O ano de 2014 tornava-se recordista no número de nascimentos em Portugal. Enquanto alguns celebravam a «saída limpa» da troika, a natalidade registava um recorde negativo: nesse ano nasceram apenas 82 mil crianças, o número mais baixo desde que existem registos.Se em 1974 nasceram em Portugal 172 mil crianças, há 40 anos, no ano em que a Constituição da República Portuguesa é aprovada, o número de crianças nascidas sobe para 186 mil. Os dois anos da Revolução deram esperança no futuro, e a natalidade acompanhou essa evolução.
Os anos seguintes quebraram a tendência. No início da década de 1980 nasciam menos de 160 mil crianças por ano e em 1983 já eram menos de 150 mil. O ano de 2009 foi o primeiro em que nasceram menos de 100 mil crianças.
Os anos da troika foram particularmente duros para a taxa de natalidade, que caiu 20% entre 2010 e 2014. Os cortes nos salários e prestações sociais, e o aumento do desemprego e da emigração terão contribuído para o acentuar de uma tendência que vinha de trás.
Os inquéritos dizem-nos que os portugueses querem ter mais filhos.
De acordo com o Inquérito à Fecundidade de 2013, conduzido pelo Instituto Nacional de Estatística (INE), o Índice de Fecundidade (número de filhos por mulher) ficou em 1,21.
Os dados do INE mostram que a fecundidade desejada, a média do número de filhos que os portugueses desejam ter, se situou nos 2,38 em 2013. No entanto, os portugueses esperavam vir a ter, em média, 1,78 filhos. A diferença revela o peso das condições de vida na decisão de ter filhos – um peso a empurrar para baixo.
A estatística diz-nos que os portugueses querem ter perto do dobro dos filhos que hoje têm. Apenas 8% dos portugueses em idade fértil afirmam não querer ter filhos. Para que exista a renovação das gerações é necessário que o Índice de Fecundidade seja de, pelo menos, 2,1 por mulher. A última vez que isso aconteceu foi em 1981.
De acordo com estimativas do INE seremos menos e mais velhos em 2060. Há sete anos que a população residente vem descendo e, na projecção mais optimista, o País vai perder mais de 1 milhão de pessoas até 2060. No pior dos cenários, se nada for feito para inverter a queda da natalidade, podemos ser pouco mais de 6 milhões em 40 anos, o número mais baixo desde 1930.
Salário, horários e apoios sociais são os principais entraves
As condições de trabalho são apontadas quando se pergunta as razões pela baixa natalidade aos potenciais pais e mães.
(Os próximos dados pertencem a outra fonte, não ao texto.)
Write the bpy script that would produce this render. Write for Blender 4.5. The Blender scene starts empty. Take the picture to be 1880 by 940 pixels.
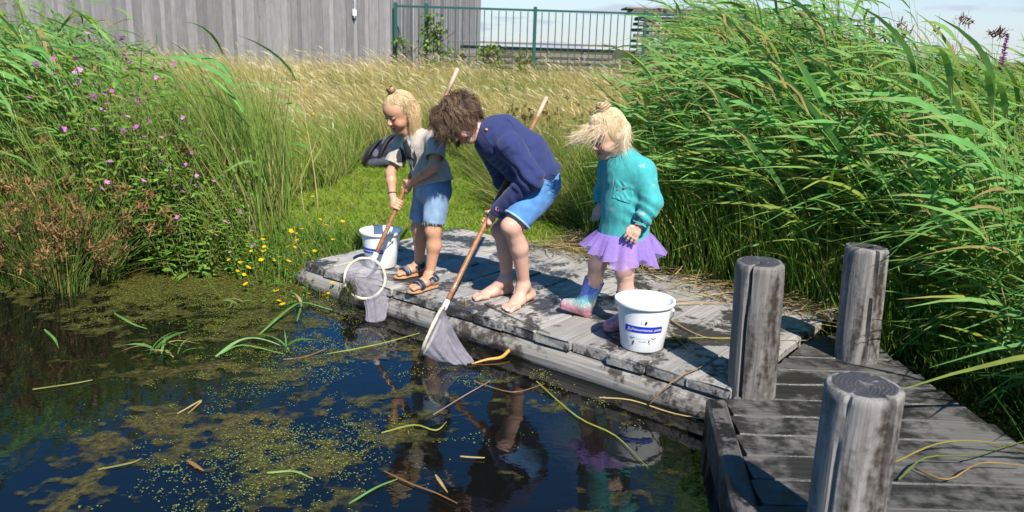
import bpy, bmesh, math, random
import numpy as np
from mathutils import Vector, Matrix
random.seed(7)
RNG = np.random.default_rng(11)
scene = bpy.context.scene
COL = scene.collection
# ------------------------------------------------------------------ camera
CAM_H = 1.42
F = 1462.0
PITCH = math.atan((470 - 85) / F)
ROLL = math.radians(1.8)
cp, sp, cr, sr = math.cos(PITCH), math.sin(PITCH), math.cos(ROLL), math.sin(ROLL)
cam_data = bpy.data.cameras.new('camera')
cam_data.sensor_width = 36.0
cam_data.lens = F * 36.0 / 1880.0
cam_data.clip_start = 0.05
cam_data.clip_end = 3000
cam_data.dof.use_dof = True
cam_data.dof.focus_distance = 4.45
cam_data.dof.aperture_fstop = 3.6
cam = bpy.data.objects.new('camera', cam_data)
COL.objects.link(cam)
cam.matrix_world = Matrix(((cr, -sr, 0, 0), (sr * sp, cr * sp, -cp, 0), (sr * cp, cr * cp, sp, CAM_H), (0, 0, 0, 1)))
scene.camera = cam
# ------------------------------------------------------------------ sky and sun
SUN_EL, SUN_AZ = math.radians(47), math.atan2(-2.4, 1.0)   # azimuth measured from +X towards +Y
sun_vec = Vector((math.cos(SUN_EL) * math.cos(SUN_AZ), math.cos(SUN_EL) * math.sin(SUN_AZ), math.sin(SUN_EL)))
world = bpy.data.worlds.new('World')
scene.world = world
world.use_nodes = True
wn, wl = world.node_tree.nodes, world.node_tree.links
wn.clear()
w_out = wn.new('ShaderNodeOutputWorld')
w_bg = wn.new('ShaderNodeBackground')
w_bg.inputs['Strength'].default_value = 0.115
w_sky = wn.new('ShaderNodeTexSky')
w_sky.sky_type = 'NISHITA'
w_sky.sun_disc = False
w_sky.sun_elevation = SUN_EL
w_sky.sun_rotation = math.pi / 2 - SUN_AZ
w_sky.air_density = 1.0
w_sky.dust_density = 0.1
w_sky.ozone_density = 3.5
# broken summer cloud, laid on a flat cloud layer above the place
w_tc = wn.new('ShaderNodeTexCoord')
w_sep = wn.new('ShaderNodeSeparateXYZ')
wl.new(w_tc.outputs['Generated'], w_sep.inputs[0])
w_add = wn.new('ShaderNodeMath'); w_add.operation = 'ADD'; w_add.inputs[1].default_value = 0.12
wl.new(w_sep.outputs['Z'], w_add.inputs[0])
w_max = wn.new('ShaderNodeMath'); w_max.operation = 'MAXIMUM'; w_max.inputs[1].default_value = 0.05
wl.new(w_add.outputs[0], w_max.inputs[0])
w_cmb = wn.new('ShaderNodeCombineXYZ')
for i, ax in enumerate('XY'):
    dv = wn.new('ShaderNodeMath'); dv.operation = 'DIVIDE'
    wl.new(w_sep.outputs[ax], dv.inputs[0]); wl.new(w_max.outputs[0], dv.inputs[1])
    wl.new(dv.outputs[0], w_cmb.inputs[i])
w_noise = wn.new('ShaderNodeTexNoise')
w_noise.inputs['Scale'].default_value = 0.95
w_noise.inputs['Detail'].default_value = 7
w_noise.inputs['Roughness'].default_value = 0.55
wl.new(w_cmb.outputs[0], w_noise.inputs['Vector'])
w_ramp = wn.new('ShaderNodeValToRGB')
w_ramp.color_ramp.elements[0].position = 0.56
w_ramp.color_ramp.elements[1].position = 0.78
wl.new(w_noise.outputs['Fac'], w_ramp.inputs[0])
w_haze = wn.new('ShaderNodeMapRange')        # many cloud bases overlap low down
w_haze.inputs['From Min'].default_value = 0.02; w_haze.inputs['From Max'].default_value = 0.20
w_haze.inputs['To Min'].default_value = 0.78; w_haze.inputs['To Max'].default_value = 0.0
wl.new(w_sep.outputs['Z'], w_haze.inputs['Value'])
w_sum = wn.new('ShaderNodeMath'); w_sum.operation = 'ADD'; w_sum.use_clamp = True
wl.new(w_ramp.outputs['Color'], w_sum.inputs[0]); wl.new(w_haze.outputs[0], w_sum.inputs[1])
w_mix = wn.new('ShaderNodeMix'); w_mix.data_type = 'RGBA'
w_mix.inputs[7].default_value = (3.3, 3.75, 4.5, 1)
wl.new(w_sum.outputs[0], w_mix.inputs[0])
w_sat = wn.new('ShaderNodeHueSaturation'); w_sat.inputs['Saturation'].default_value = 1.40; w_sat.inputs['Value'].default_value = 0.86
wl.new(w_sky.outputs[0], w_sat.inputs['Color'])
wl.new(w_sat.outputs[0], w_mix.inputs[6])
wl.new(w_mix.outputs[2], w_bg.inputs['Color'])
wl.new(w_bg.outputs[0], w_out.inputs['Surface'])
sun_data = bpy.data.lights.new('sun', 'SUN')
sun_data.energy = 5.0
sun_data.angle = math.radians(0.55)
sun_data.color = (1.0, 0.95, 0.87)
sun = bpy.data.objects.new('sun', sun_data)
COL.objects.link(sun)
sun.location = sun_vec * 30
sun.rotation_euler = sun_vec.to_track_quat('Z', 'Y').to_euler()
scene.view_settings.view_transform = 'Standard'
scene.view_settings.look = 'None'
scene.view_settings.exposure = 0.70
scene.view_settings.gamma = 1.0
scene.render.film_transparent = False
scene.cycles.max_bounces = 6
scene.cycles.diffuse_bounces = 3
scene.cycles.glossy_bounces = 3
scene.cycles.transparent_max_bounces = 14
scene.cycles.caustics_reflective = False
scene.cycles.caustics_refractive = False

# ------------------------------------------------------------------ measuring: photograph pixel -> point of the place
def ray(px, py):
    u, v = (px - 940) / F, (470 - py) / F
    u2, v2 = cr * u - sr * v, sr * u + cr * v
    return np.array([u2, cp + v2 * sp, -sp + v2 * cp])
CAMP = np.array([0, 0, CAM_H])
def P(px, py, z=0.0):
    d = ray(px, py)
    return CAMP + d * ((z - CAM_H) / d[2])
def D(px, py, y):
    d = ray(px, py)
    return CAMP + d * (y / d[1])

# ------------------------------------------------------------------ mesh helpers
A = np.asarray
def unit(v):
    v = A(v, float)
    return v / (np.linalg.norm(v, axis=-1, keepdims=True) + 1e-12)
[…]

De acordo com o Inquérito à Fecundidade de 2013, o maior obstáculo apontado era a «quebra de rendimentos» – o salário, quando existe, não chega para filhos. Logo abaixo são apontadas outras questões relacionadas com o tipo de vínculo laboral ou a organização do tempo de trabalho que dificultam a vida a quem tem filhos. O desemprego, que em 2013 ultrapassava os 16%, assume lugar de destaque nas respostas ao INE.
O crescimento da emigração também pesa nos números. A maioria dos 500 mil emigrantes que saíram do País desde 2011 estão em idade fértil, uma situação com paralelo na década de 1960 quando o número de nascimentos sofreu uma redução de cerca de 40 mil.
A lei protege a maternidade e a paternidade, nomeadamente no trabalho, mas multiplicam-se os casos de violação e incumprimento. «Tem filhos ou está a pensar ter?» é uma pergunta que muitas mulheres se habituaram a ouvir numa entrevista de emprego e continuam a ser despedidas grávidas ou mulheres que tiveram filhos recentemente. As mães e os pais têm cada vez mais dificuldades em exercer os seus direitos no apoio à família com medo de represálias das entidades patronais.
O estudo do INE salienta a deficiente cobertura de equipamentos de apoio, creches e escolas públicas. O preço da creche é destacado nas respostas ao inquérito, a que se juntam outras dificuldades como o acesso à educação, saúde ou habitação.